**Given material**

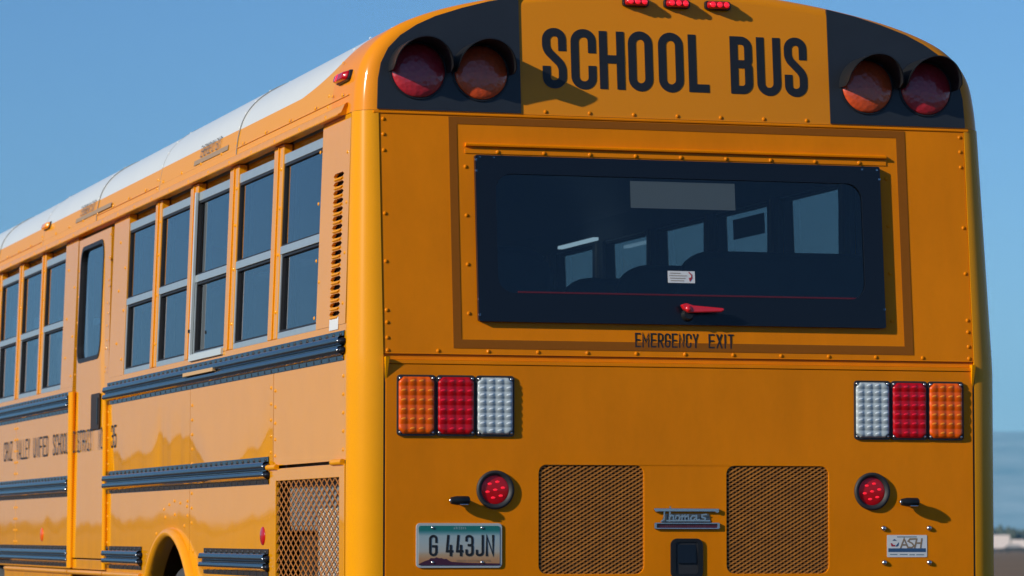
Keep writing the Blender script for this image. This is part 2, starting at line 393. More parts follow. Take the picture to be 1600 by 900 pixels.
def empty(name, loc, rz=0):
    o = bpy.data.objects.new(name, None); COL.objects.link(o); o.location = loc; o.rotation_euler.z = rz; o.empty_display_size = .3; return o
ID = lambda u, v, d: (u, d, v)
def far(px, D, z):
    d = F+R*((px-800)/FPX)-U*((830-450)/FPX); d = Vector((d.x, d.y, 0)).normalized(); return (CAM.x+d.x*D, CAM.y+d.y*D, z)
mw = mat('far_white_paint', (.70, .62, .58), rough=.6); mg = mat('far_grey_metal', (.35, .36, .37), rough=.5); mc = mat('far_dark_paint', (.035, .04, .045), rough=.35, coat=1)
def trailer(loc, rz, LN, H, label):
    t = tag(empty('box_trailer', loc, rz), label, 'trailer')
    b = MB().box(ID, -LN/2, LN/2, .7, H, -1.2, 1.2); b.build('box_body', mw, t, bevel=.06)
    MB().box(ID, -LN/2, LN/2, .55, .69, -1.0, 1.0).build('chassis', mg, t)
    for k in (-1, 1):
        for q in (-.6, .5):
            w = MB(); w.prism([(k*LN*.25+q+.42*math.cos(i*.524), -1.15, .42+.42*math.sin(i*.524)) for i in range(12)], [(k*LN*.25+q+.42*math.cos(i*.524), 1.15, .42+.42*math.sin(i*.524)) for i in range(12)])
            w.build('wheel', mc, t)
trailer(far(1540, 640, -1.7), -.42, 8.2, 2.95, 'pinkish white box trailer parked on the brown field at the right edge of the bus')
trailer(far(1601, 700, -1.7), -.42, 5.0, 2.1, 'low whitish trailer partly behind the dark parked car at the right edge of the photo')
c = tag(empty('parked_car', far(1587, 610, -1.7), -.42), 'dark parked car on the brown field beside the box trailer', 'car')
prof = [(-2.1, .35), (-2.15, .8), (-1.75, .95), (-1.2, 1.42), (.5, 1.42), (1.1, .95), (2.0, .82), (2.1, .35)]
MB().prism([(x, -.85, z) for x, z in prof], [(x, .85, z) for x, z in prof]).build('body', mc, c, bevel=.05)
MB().slab(lambda u, v, d: (u, -.85-d, v), [(-1.45, .98), (-1.12, 1.34), (.45, 1.34), (.9, .98)], [], .01, -.01).build('side_glass', mg, c)
for k in (-1.3, 1.3):
    MB().prism([(k+.34*math.cos(i*.524), -.88, .34+.34*math.sin(i*.524)) for i in range(12)], [(k+.34*math.cos(i*.524), .88, .34+.34*math.sin(i*.524)) for i in range(12)]).build('wheel', M['tyre'], c)

# ================================================================== THE BUS
BUS = tag(empty('school_bus', (0, 0, 0)), 'yellow school bus with white roof and black rub rails seen from its rear left corner', 'bus')
YE = 11.3
SIDES = (-1, 1)

# ---- roof
PR = [(1.190, 2.700), (1.187, 2.75), (1.180, 2.81), (1.163, 2.875), (1.132, 2.930), (1.085, 2.978), (1.02, 3.020), (.93, 3.058), (.82, 3.092), (.68, 3.124), (.52, 3.152), (.34, 3.174), (.17, 3.187), (0, 3.192)]
def smooth_profile(P, n):
    out = []
    Q = [(P[0][0]+.003, P[0][1]-.05)]+P+[(-P[-2][0], P[-2][1])]
    for i in range(1, len(Q)-2):
        p0, p1, p2, p3 = (Vector(q) for q in Q[i-1:i+3])
        for k in range(n):
            t = k/n; out.append(.5*((2*p1)+(p2-p0)*t+(2*p0-5*p1+4*p2-p3)*t*t+(3*p1-p0-3*p2+p3)*t**3))
    out.append(Vector(P[-1])); return out
HP = smooth_profile(PR, 3)
FULL = [(-p.x, p.y) for p in HP]+[(p.x, p.y) for p in reversed(HP[:-1])]
def normals(P):
    N = []
    for i in range(len(P)):
        a = Vector(P[max(0, i-1)]); b = Vector(P[min(len(P)-1, i+1)]); t = (b-a).normalized(); N.append(Vector((-t.y, t.x)))
    return N
FN = normals(FULL)
def ring(y, off): return [(p[0]+n.x*off, y, p[1]+n.y*off) for p, n in zip(FULL, FN)]
def roof_shell(name, y0, y1, off, m):
    rs = [ring(y0, off), ring(y1, off), ring(y1, off-.02), ring(y0, off-.02)]; n = len(FULL); vs = [v for r in rs for v in r]; fs = []
    for k in range(4):
        for i in range(n-1): fs.append((k*n+i, k*n+i+1, ((k+1) % 4)*n+i+1, ((k+1) % 4)*n+i))
    fs += [(0, n, 2*n, 3*n), (n-1, 2*n-1, 3*n-1, 4*n-1)]
    return mk(name, vs, fs, m, BUS, smooth=True, sharp=40)
ys = [.50, 2.2, 3.87, 5.55, 7.22, 8.9, 10.6, YE]
for k in range(len(ys)-1): roof_shell('roof_panel', ys[k]-(.03 if k else 0), ys[k+1], .0035*(k % 2), M['roof'])
for k, yk in enumerate(ys[1:-1]):
    rs = [ring(yk-.034, .0045), ring(yk-.030, .0045), ring(yk-.030, .001), ring(yk-.034, .001)]; n = len(FULL)
    mk('roof_seam', [v for r in rs for v in r], [(q*n+i, q*n+i+1, ((q+1) % 4)*n+i+1, ((q+1) % 4)*n+i) for q in range(4) for i in range(n-1)], M['seam'], BUS, smooth=True, sharp=40)
rv = MB()
for yk in ys[:-1]:
    for i in range(2, len(FULL)-2, 3):
        p, n = FULL[i], FN[i]; t = Vector((n.y, -n.x))
        for dy in (-.014,):
            mp = lambda u, v, d, p=p, n=n, t=t, yy=yk+dy: (p[0]+t.x*v+n.x*(d+.003), yy+u, p[1]+t.y*v+n.y*(d+.003))
            rv.dome(mp, 0, 0, .007, .004, n=6, rings=(1, .6))
rv.build('roof_rivet', M['roof'], BUS, smooth=True, kind='stuff')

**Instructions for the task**
Output a faithful copy of the data, with each picture left out.

**Exercise result**
Keep writing the Blender script for this image. This is part 2, starting at line 393. More parts follow. Take the picture to be 1600 by 900 pixels.
def empty(name, loc, rz=0):
    o = bpy.data.objects.new(name, None); COL.objects.link(o); o.location = loc; o.rotation_euler.z = rz; o.empty_display_size = .3; return o
ID = lambda u, v, d: (u, d, v)
def far(px, D, z):
    d = F+R*((px-800)/FPX)-U*((830-450)/FPX); d = Vector((d.x, d.y, 0)).normalized(); return (CAM.x+d.x*D, CAM.y+d.y*D, z)
mw = mat('far_white_paint', (.70, .62, .58), rough=.6); mg = mat('far_grey_metal', (.35, .36, .37), rough=.5); mc = mat('far_dark_paint', (.035, .04, .045), rough=.35, coat=1)
def trailer(loc, rz, LN, H, label):
    t = tag(empty('box_trailer', loc, rz), label, 'trailer')
    b = MB().box(ID, -LN/2, LN/2, .7, H, -1.2, 1.2); b.build('box_body', mw, t, bevel=.06)
    MB().box(ID, -LN/2, LN/2, .55, .69, -1.0, 1.0).build('chassis', mg, t)
    for k in (-1, 1):
        for q in (-.6, .5):
            w = MB(); w.prism([(k*LN*.25+q+.42*math.cos(i*.524), -1.15, .42+.42*math.sin(i*.524)) for i in range(12)], [(k*LN*.25+q+.42*math.cos(i*.524), 1.15, .42+.42*math.sin(i*.524)) for i in range(12)])
            w.build('wheel', mc, t)
trailer(far(1540, 640, -1.7), -.42, 8.2, 2.95, 'pinkish white box trailer parked on the brown field at the right edge of the bus')
trailer(far(1601, 700, -1.7), -.42, 5.0, 2.1, 'low whitish trailer partly behind the dark parked car at the right edge of the photo')
c = tag(empty('parked_car', far(1587, 610, -1.7), -.42), 'dark parked car on the brown field beside the box trailer', 'car')
prof = [(-2.1, .35), (-2.15, .8), (-1.75, .95), (-1.2, 1.42), (.5, 1.42), (1.1, .95), (2.0, .82), (2.1, .35)]
MB().prism([(x, -.85, z) for x, z in prof], [(x, .85, z) for x, z in prof]).build('body', mc, c, bevel=.05)
MB().slab(lambda u, v, d: (u, -.85-d, v), [(-1.45, .98), (-1.12, 1.34), (.45, 1.34), (.9, .98)], [], .01, -.01).build('side_glass', mg, c)
for k in (-1.3, 1.3):
    MB().prism([(k+.34*math.cos(i*.524), -.88, .34+.34*math.sin(i*.524)) for i in range(12)], [(k+.34*math.cos(i*.524), .88, .34+.34*math.sin(i*.524)) for i in range(12)]).build('wheel', M['tyre'], c)

# ================================================================== THE BUS
BUS = tag(empty('school_bus', (0, 0, 0)), 'yellow school bus with white roof and black rub rails seen from its rear left corner', 'bus')
YE = 11.3
SIDES = (-1, 1)

# ---- roof
PR = [(1.190, 2.700), (1.187, 2.75), (1.180, 2.81), (1.163, 2.875), (1.132, 2.930), (1.085, 2.978), (1.02, 3.020), (.93, 3.058), (.82, 3.092), (.68, 3.124), (.52, 3.152), (.34, 3.174), (.17, 3.187), (0, 3.192)]
def smooth_profile(P, n):
    out = []
    Q = [(P[0][0]+.003, P[0][1]-.05)]+P+[(-P[-2][0], P[-2][1])]
    for i in range(1, len(Q)-2):
        p0, p1, p2, p3 = (Vector(q) for q in Q[i-1:i+3])
        for k in range(n):
            t = k/n; out.append(.5*((2*p1)+(p2-p0)*t+(2*p0-5*p1+4*p2-p3)*t*t+(3*p1-p0-3*p2+p3)*t**3))
    out.append(Vector(P[-1])); return out
HP = smooth_profile(PR, 3)
FULL = [(-p.x, p.y) for p in HP]+[(p.x, p.y) for p in reversed(HP[:-1])]
def normals(P):
    N = []
    for i in range(len(P)):
        a = Vector(P[max(0, i-1)]); b = Vector(P[min(len(P)-1, i+1)]); t = (b-a).normalized(); N.append(Vector((-t.y, t.x)))
    return N
FN = normals(FULL)
def ring(y, off): return [(p[0]+n.x*off, y, p[1]+n.y*off) for p, n in zip(FULL, FN)]
def roof_shell(name, y0, y1, off, m):
    rs = [ring(y0, off), ring(y1, off), ring(y1, off-.02), ring(y0, off-.02)]; n = len(FULL); vs = [v for r in rs for v in r]; fs = []
    for k in range(4):
        for i in range(n-1): fs.append((k*n+i, k*n+i+1, ((k+1) % 4)*n+i+1, ((k+1) % 4)*n+i))
    fs += [(0, n, 2*n, 3*n), (n-1, 2*n-1, 3*n-1, 4*n-1)]
    return mk(name, vs, fs, m, BUS, smooth=True, sharp=40)
ys = [.50, 2.2, 3.87, 5.55, 7.22, 8.9, 10.6, YE]
for k in range(len(ys)-1): roof_shell('roof_panel', ys[k]-(.03 if k else 0), ys[k+1], .0035*(k % 2), M['roof'])
for k, yk in enumerate(ys[1:-1]):
    rs = [ring(yk-.034, .0045), ring(yk-.030, .0045), ring(yk-.030, .001), ring(yk-.034, .001)]; n = len(FULL)
    mk('roof_seam', [v for r in rs for v in r], [(q*n+i, q*n+i+1, ((q+1) % 4)*n+i+1, ((q+1) % 4)*n+i) for q in range(4) for i in range(n-1)], M['seam'], BUS, smooth=True, sharp=40)
rv = MB()
for yk in ys[:-1]:
    for i in range(2, len(FULL)-2, 3):
        p, n = FULL[i], FN[i]; t = Vector((n.y, -n.x))
        for dy in (-.014,):
            mp = lambda u, v, d, p=p, n=n, t=t, yy=yk+dy: (p[0]+t.x*v+n.x*(d+.003), yy+u, p[1]+t.y*v+n.y*(d+.003))
            rv.dome(mp, 0, 0, .007, .004, n=6, rings=(1, .6))
rv.build('roof_rivet', M['roof'], BUS, smooth=True, kind='stuff')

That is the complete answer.